No obstante, probablemente por un punto de honor tomista, nos vemos obligados ―y lo hacemos de muy buen grado― a reconocer que, de las dos posibles manifestaciones de la virtud cardinal de fortaleza (que es la que suele invocarse con más frecuencia en los héroes, aunque se pueda cultivar heroicamente cualquier virtud), y que el Aquinate denomina aggredi y sustinere (y que podríamos traducir, por ejemplo, como arrojo y tenacidad), la que se lleva, claramente, la palma, es la segunda. Y ello porque exige una mucha mayor fortaleza (y, en consecuencia, un más alto grado de heroísmo), sostener un ataque que llevarlo a cabo; ejecutar pacientemente un deber penoso que llevar a cabo una sola acción gallarda. Por eso, queda para el final el heroísmo que nos parece más digno de mención y de alabanza, aunque sea el que es más a menudo olvidado por los historiadores.

Porque cumplir con el propio deber puede acabar resultando fácil, si las circunstancias acompañan y si logramos hacernos con una pequeña parcelita de «espacio laboral» que nos permita desempeñar nuestras funciones con un grado honorable de mediocridad (vid. supra). Lo que requiere un verdadero sacrificio, una tenacidad digna del nombre de virtud y una heroicidad discreta, sí, pero de no peor factura y quilates, es desempeñar un cargo al servicio de unos ideales, de un honor y de unos símbolos en los que, aparentemente, todo el mundo ha dejado de creer. Lo que merece, sin duda, nuestro aplauso y nuestra admiración (aunque sólo coseche, de la parte de las autoridades, el más frío de los silencios administrativos), es la altura de miras de que un hombre hace gala cuando consigue obligarse a la virtud de la obediencia sin ligarse por un voto de religión; máxime cuando la obediencia exige someterse a superiores más o menos ineptos y más o menos totalmente desprovistos de la menor altura moral.

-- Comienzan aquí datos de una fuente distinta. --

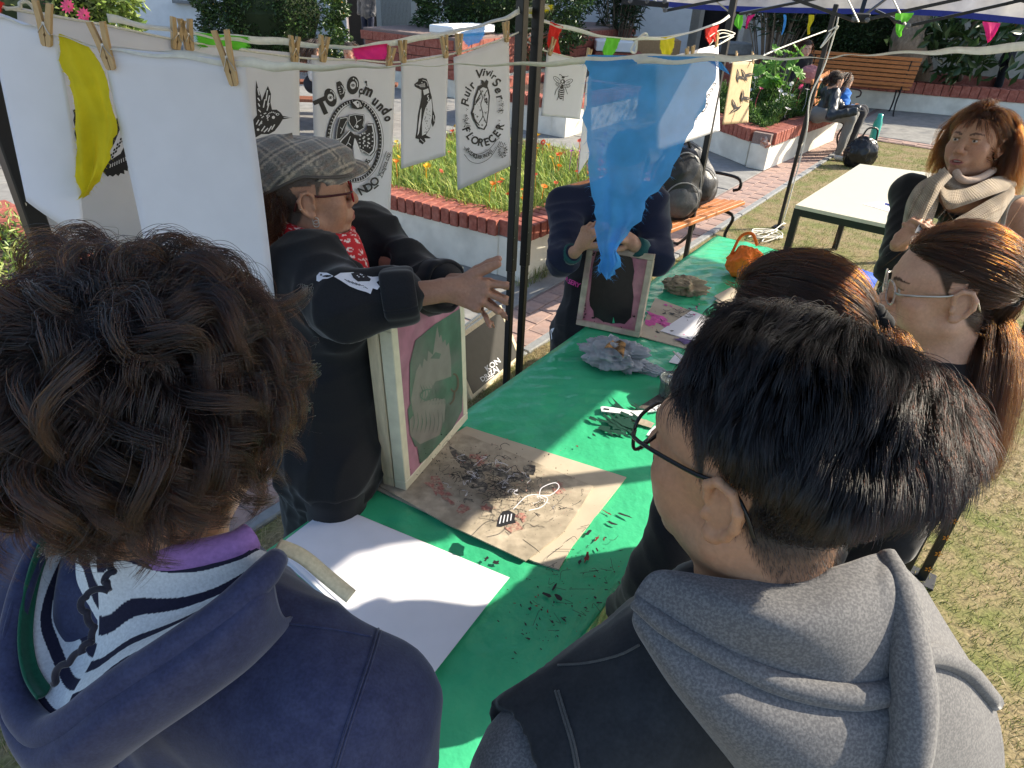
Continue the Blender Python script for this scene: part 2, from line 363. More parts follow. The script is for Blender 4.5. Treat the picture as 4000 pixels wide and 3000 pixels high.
# grass bed with orange flowers
def inA(n, m=.2): 
    s = RNG.uniform(m, LA - m * .7, n); t = RNG.uniform(m, LB - m * .7, n); return PA + dA2 * s[:, None] + dA * t[:, None] + ZA * .35
p = inA(12000, .16)
blades(p, RNG.uniform(.09, .24, len(p)), RNG.uniform(.006, .011, len(p)), RNG.uniform(.2, 1.0, len(p)), m_grass, "bed_grass", cols=jitcol(len(p), (.34, .42, .06), (.24, .36, .06), (.44, .46, .12), (.15, .25, .06)), kind="stuff")
def flower(c, r, up, np_=11, mp=None, mc=None, cup=.25):
    V = []; F = []; up = nrm(up); x = nrm(np.cross(up, (0.3, 1, .2))); y = np.cross(up, x)
    for k in range(np_):
        a = 2 * math.pi * k / np_; d = x * math.cos(a) + y * math.sin(a); s = np.cross(up, d); o = len(V)
        V += [c + d * r * .15, c + d * r * .6 - s * r * .2 + up * r * cup * .6, c + d * r + up * r * cup, c + d * r * .6 + s * r * .2 + up * r * cup * .6]; F.append((o, o + 1, o + 2, o + 3))
    return V, F
m_orange = M("petal_orange", (.85, .22, .02), .5, .15, 40, translu=.3); m_redp = M("petal_red", (.62, .07, .03), .5, .2, 40, translu=.3)
m_yel = M("petal_yellow", (.85, .5, .03), .5, .15, 40, translu=.3); m_pur = M("petal_purple", (.45, .1, .42), .5, .2, 40, translu=.3); m_white = M("petal_white", (.8, .78, .8), .5, .1, 40, translu=.3)
m_pinkp = M("petal_pink", (.75, .1, .22), .5, .2, 40, translu=.3); m_stem = M("stem_green", (.12, .2, .04), .6)
def flowers(n, where, mats, hmin, hmax, rr, label, group, name="flower"):
    for k in range(n):
        c = where(); h = RNG.uniform(hmin, hmax); top = c + ZA * h + RNG.normal(0, .015, 3)
        B = MB(); B.tube(spline([c, c + ZA * h * .5 + RNG.normal(0, .012, 3), top], 4), .0022, 4)
        V, F = flower(top, rr * RNG.uniform(.75, 1.2), ZA + RNG.normal(0, .35, 3), cup=RNG.uniform(.1, .9)); B.add(V, F)
        B.build(name, mats[k % len(mats)], label=label, cat="flower", group=group)
flowers(90, lambda: inA(1, .15)[0], [m_orange, m_redp, m_orange, m_yel, m_redp], .12, .27, .03, "small orange red daisy flower open among the bright grass blades", "orange flowers in the grass planter")
flowers(14, lambda: PA + dA2 * RNG.uniform(1.4, 2.2) + dA * RNG.uniform(.15, .6) + ZA * .35, [m_pur], .2, .42, .026, "small purple daisy flower at the back of the grass planter", "purple flowers in the grass planter")
# left planter ground cover
p = PB - UA * 1.4 + UA * RNG.uniform(.12, 2.5, 9000)[:, None] + WA * RNG.uniform(.1, 2.9, 9000)[:, None] + ZA * RNG.uniform(.36, .5, 9000)[:, None]
leaves(p, RNG.normal(size=p.shape) + np.array([0, 0, .9]), RNG.uniform(.035, .07, len(p)), RNG.uniform(.012, .02, len(p)), m_leafgloss, "ground_cover", cols=jitcol(len(p), (.2, .27, .05), (.14, .22, .05), (.3, .35, .12)), kind="stuff")
flowers(26, lambda: PB - UA * 1.4 + UA * RNG.uniform(.3, 2.3) + WA * RNG.uniform(.2, 2.6) + ZA * .4, [m_redp, m_orange], .06, .16, .022, "closed red orange bud among the leafy ground cover on the left", "buds in the left planter")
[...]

El capitán York, el coronel Thursday y el capitán Collingwood (fotograma de «Fort Apache»)

Así, el discreto y heroico honor del capitán Collingwood, que sigue a su superior sin decir esta boca es mía a una muerte segura y absurda. Y que, empero, aún puede asociarse al tipo anterior de heroísmo, puesto que su gesta se acaba en una muerte gloriosa. Todavía más heroico, por más paciente, el sacrificio del capitán York, quien sobrevive a una catástrofe que ha tratado por todos los medios de evitar y que, no obstante, aún tiene el suficiente honor y el suficiente temple moral como para llevar a cabo el último y más difícil acto de obediencia y de piedad filial, que es el de no deshonrar a los muertos.

He querido escribir estas líneas en la resignada convicción de que no habrá, de la parte de la Patria durante tantos años tan bien servida, más gratitud que un documento redactado en frío lenguaje burocrático, pues creo firmemente que el dedicatario merece que alguien ―ya que no la Administración― ponga en claro cuán difícil y meritorio puede llegar a ser, no ya sólo cultivar (que es ya mucho), sino además transmitir, virtudes como la lealtad, el sentido inquebrantable del deber, el amor a las cosas bien hechas y la aspiración al ideal, no exenta de realismo y de sentido común.

Quizá no haya Historia que se acuerde del capitán York o del coronel H. El cine, tampoco. Para eso, tal vez, existimos los periodistas.